This is sort of @ related, but also something I'm sure will come up again.
I've been the main POC on a large dollar, high visibility projects for over 2 years. It's my work baby. The customer and I have been through a lot together.
Seriously DH and I even planned TTC around this project b/c of what it would do for me professionally.
And now, I have to give it up for 12 weeks while I'm out on ML. They want me to give it to a girl who has no experience with something like this.
I'm panicking. I'm working now to have all the paperwork done so hopefully all she has to do is some very minimal stuff and my customer doesn't get upset. My customer has already asked if I can telework a bit b/c I come back right before busy season.
Help me let it go. I'm seriously sort of panicked about it.
I agree with Sue Sue. I really felt like you do when I went on Maternity leave, I cut my leave short and was interrupted with work a few times. Now I regret it and wish I had done what was best for me. It sounds like you've done as much as you can. Everyone knows it is only temporary, so even if the new girl isn't great, the client knows you are coming back and you will seem even more awesome. My only suggestion is if you have bosses, that they are prepped to check up on her and intervene if they need to.
I believe we are in the same field so I completely understand what you are going through. I don't know if II could give up my big project for 12 weeks. It takes so long for the customer to finally trust you that it would be terrible if that was set back. I was fortunate that I happened to be moving offices (same agency) and yes, timed my pregnancy accordingly. That was three years ago. I know it's what you want, but I don't think I could go 12 weeks without doing work where I am now. I can't even go a long weekend without it really. So, no real advice, just commiseration.
I have the same concerns but as my due date approaches I have decided I need to just let stuff go. Try to get the person who is replacing you as much info as you can to enable her to do a good job and maybe pull in a backup in case she has questions. Also I wish i would have gotten my replacement working on the project earlier. I just handed everything over only about a week ago and really wish i could have had an extra 2 weeks on top of that just for my own sanity. It was hard for me to give up control though and allow other people to do something I thought was my responsibility. So my only advice is you need to figure out how to let it go and you should try to do it sooner than later. Its hard though and I feel your pain.
I actually went and talked to my mentor at work yesterday and some other senior people who were very helpful in saying take the time off, I've done my part and all I can do is prepare now so there's less hiccups.
There is another team member who can backup the new girl and he knows his stuff.
I've explained to my customer that I've been planning a 12 week mat leave and plan to be gone that long. They are just used to me being available.
It's going to be fine. I swear. And if you say they can call you, they'll call you all the time, and it'll be when you're sobbing, with three hours of sleep in two days, and a screaming baby on your lap, with squirting nipples, and they'll want you to do JUST A LITTLE BIT and you'll break down crying and feel like an insane woman.

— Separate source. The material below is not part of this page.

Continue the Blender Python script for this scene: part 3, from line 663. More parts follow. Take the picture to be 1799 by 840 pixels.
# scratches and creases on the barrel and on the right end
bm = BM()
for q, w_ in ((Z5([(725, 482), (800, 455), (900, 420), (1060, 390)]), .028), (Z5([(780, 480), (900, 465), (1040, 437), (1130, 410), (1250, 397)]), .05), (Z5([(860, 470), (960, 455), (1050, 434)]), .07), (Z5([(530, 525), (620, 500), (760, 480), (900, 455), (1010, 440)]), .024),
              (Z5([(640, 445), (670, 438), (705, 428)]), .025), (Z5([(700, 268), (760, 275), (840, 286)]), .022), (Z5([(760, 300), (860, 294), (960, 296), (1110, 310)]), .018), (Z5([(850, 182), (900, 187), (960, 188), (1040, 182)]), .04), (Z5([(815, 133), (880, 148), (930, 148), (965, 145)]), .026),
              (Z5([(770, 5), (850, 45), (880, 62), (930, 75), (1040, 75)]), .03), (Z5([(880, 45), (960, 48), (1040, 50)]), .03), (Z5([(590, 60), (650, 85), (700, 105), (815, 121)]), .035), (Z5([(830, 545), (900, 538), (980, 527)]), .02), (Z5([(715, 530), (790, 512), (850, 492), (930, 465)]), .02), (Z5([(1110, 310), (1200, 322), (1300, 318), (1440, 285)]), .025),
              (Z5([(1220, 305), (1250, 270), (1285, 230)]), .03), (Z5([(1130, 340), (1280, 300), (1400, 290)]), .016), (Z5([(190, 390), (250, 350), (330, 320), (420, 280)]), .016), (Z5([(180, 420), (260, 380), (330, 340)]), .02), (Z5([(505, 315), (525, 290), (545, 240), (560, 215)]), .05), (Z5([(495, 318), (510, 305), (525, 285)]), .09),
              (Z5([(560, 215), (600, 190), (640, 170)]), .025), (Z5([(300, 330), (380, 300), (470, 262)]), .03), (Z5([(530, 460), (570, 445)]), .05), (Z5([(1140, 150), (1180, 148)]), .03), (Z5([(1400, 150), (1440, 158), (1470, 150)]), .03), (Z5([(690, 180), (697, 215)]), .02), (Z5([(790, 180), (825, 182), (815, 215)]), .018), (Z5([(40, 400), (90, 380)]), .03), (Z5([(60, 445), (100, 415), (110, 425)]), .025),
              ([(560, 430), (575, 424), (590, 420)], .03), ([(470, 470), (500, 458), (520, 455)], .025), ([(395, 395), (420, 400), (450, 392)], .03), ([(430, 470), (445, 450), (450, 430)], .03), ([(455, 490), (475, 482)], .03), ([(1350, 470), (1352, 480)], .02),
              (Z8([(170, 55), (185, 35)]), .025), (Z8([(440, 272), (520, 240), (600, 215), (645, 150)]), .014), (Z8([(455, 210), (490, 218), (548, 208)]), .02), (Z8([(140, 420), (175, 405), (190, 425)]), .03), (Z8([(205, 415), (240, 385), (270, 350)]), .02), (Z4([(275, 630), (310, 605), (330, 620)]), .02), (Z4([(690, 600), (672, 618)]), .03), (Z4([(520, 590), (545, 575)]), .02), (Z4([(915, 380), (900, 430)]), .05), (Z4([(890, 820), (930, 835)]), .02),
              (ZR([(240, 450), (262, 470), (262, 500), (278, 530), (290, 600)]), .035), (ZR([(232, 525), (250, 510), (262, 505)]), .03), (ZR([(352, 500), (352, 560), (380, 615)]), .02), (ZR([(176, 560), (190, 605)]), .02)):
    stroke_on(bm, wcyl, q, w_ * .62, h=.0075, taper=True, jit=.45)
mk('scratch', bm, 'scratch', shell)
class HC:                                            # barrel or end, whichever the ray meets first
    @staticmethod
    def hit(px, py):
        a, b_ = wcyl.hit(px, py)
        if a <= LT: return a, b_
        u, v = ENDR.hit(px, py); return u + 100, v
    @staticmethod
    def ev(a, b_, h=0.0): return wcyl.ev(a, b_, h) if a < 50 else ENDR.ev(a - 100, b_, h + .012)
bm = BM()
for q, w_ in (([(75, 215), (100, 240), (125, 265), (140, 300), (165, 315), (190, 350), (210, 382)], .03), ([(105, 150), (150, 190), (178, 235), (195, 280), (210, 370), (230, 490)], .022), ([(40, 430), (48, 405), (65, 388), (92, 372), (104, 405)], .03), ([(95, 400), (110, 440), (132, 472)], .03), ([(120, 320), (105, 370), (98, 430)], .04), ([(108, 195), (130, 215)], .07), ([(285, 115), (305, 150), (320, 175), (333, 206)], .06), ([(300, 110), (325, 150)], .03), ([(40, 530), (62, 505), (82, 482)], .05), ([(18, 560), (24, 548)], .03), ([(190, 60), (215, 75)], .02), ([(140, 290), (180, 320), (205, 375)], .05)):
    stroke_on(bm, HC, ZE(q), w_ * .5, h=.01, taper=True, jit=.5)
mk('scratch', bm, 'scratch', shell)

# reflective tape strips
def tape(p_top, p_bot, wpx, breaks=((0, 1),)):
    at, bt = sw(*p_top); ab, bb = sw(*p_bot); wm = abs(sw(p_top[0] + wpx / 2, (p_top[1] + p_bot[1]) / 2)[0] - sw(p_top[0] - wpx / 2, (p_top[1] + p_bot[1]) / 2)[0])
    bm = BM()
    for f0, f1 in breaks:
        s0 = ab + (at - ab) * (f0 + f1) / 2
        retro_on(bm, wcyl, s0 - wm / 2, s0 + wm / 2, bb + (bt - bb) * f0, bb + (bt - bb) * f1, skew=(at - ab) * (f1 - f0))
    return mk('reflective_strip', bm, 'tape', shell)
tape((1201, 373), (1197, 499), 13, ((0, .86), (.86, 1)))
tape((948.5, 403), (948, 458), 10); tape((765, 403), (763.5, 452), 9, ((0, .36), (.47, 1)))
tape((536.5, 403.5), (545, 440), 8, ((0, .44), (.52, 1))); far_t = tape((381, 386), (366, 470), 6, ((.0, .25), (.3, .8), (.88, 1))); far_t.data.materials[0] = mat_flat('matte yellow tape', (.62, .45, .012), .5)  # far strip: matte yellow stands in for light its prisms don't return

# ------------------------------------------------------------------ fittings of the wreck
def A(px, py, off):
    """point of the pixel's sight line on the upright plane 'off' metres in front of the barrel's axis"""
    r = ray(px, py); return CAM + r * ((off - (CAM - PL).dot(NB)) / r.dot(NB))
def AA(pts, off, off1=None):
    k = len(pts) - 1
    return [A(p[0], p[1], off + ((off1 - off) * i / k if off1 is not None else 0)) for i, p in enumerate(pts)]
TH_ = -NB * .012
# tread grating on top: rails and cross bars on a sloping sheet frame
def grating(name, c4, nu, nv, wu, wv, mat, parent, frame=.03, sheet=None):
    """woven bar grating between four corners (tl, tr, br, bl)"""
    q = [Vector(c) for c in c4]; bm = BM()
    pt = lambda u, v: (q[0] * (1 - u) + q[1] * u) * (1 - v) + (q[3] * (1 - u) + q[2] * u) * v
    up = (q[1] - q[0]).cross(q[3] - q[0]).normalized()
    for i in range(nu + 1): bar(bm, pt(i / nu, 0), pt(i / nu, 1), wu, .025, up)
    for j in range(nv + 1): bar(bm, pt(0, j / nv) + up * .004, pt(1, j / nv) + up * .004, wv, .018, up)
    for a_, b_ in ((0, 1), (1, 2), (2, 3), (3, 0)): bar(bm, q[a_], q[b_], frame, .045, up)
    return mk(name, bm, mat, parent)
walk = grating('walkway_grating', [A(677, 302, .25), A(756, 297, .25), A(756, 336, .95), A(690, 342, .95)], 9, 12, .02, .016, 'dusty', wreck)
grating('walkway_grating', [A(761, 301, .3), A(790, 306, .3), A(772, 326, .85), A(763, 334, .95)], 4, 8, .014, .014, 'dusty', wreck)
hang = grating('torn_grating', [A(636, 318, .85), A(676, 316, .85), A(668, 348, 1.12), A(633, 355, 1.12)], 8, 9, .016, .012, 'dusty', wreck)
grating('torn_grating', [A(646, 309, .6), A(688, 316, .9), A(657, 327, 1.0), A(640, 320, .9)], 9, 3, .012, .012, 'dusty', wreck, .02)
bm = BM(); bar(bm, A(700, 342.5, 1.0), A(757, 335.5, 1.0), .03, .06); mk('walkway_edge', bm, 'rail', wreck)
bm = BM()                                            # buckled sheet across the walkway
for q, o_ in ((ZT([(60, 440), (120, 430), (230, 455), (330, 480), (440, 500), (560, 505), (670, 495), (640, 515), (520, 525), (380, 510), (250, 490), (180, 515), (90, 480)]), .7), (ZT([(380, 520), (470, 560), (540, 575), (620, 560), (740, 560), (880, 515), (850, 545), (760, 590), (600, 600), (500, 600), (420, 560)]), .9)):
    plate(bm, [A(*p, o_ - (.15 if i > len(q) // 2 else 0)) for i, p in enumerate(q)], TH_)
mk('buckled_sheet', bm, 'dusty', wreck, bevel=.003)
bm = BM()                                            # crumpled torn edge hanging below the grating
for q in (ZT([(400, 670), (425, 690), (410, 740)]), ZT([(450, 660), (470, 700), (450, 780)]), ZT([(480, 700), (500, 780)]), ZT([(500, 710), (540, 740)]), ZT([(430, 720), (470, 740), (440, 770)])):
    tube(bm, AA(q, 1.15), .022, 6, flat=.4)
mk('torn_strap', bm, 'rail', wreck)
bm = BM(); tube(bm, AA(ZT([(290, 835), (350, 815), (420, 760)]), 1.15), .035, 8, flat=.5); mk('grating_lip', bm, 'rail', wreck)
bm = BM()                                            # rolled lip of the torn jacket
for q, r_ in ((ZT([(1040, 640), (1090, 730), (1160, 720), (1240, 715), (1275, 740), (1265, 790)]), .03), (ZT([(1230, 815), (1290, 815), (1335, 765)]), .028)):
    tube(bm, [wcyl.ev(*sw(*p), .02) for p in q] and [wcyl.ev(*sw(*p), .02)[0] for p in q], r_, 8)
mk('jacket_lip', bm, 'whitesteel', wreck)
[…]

Come back on your first day back from maternity leave. Not One Minute Earlier.
Agree.
When I went on ML I left step-by-step instructions for common procedures, including screen shots, to dummy-proof it as much as possible. I held in-person trainings, and before-hand I emailed out those step-by-step instructions and copied my boss, making my boss aware that if they wanted to be cross-trained they were welcome to come to the sessions I conducted. Basically, I set it up that if they didn't know how to do XYZ before I left, it was their fault.
Did some things get missed? Yes - but nothing really important. And bonus - boy were they glad to see me when I got back!
ETA - I did skim through work email every few days the last few weeks of my leave. I did NOT tell anyone I was doing it, so that nobody would have an expectation of me responding, but that way I could catch if something was really going off-course (which it wasn't).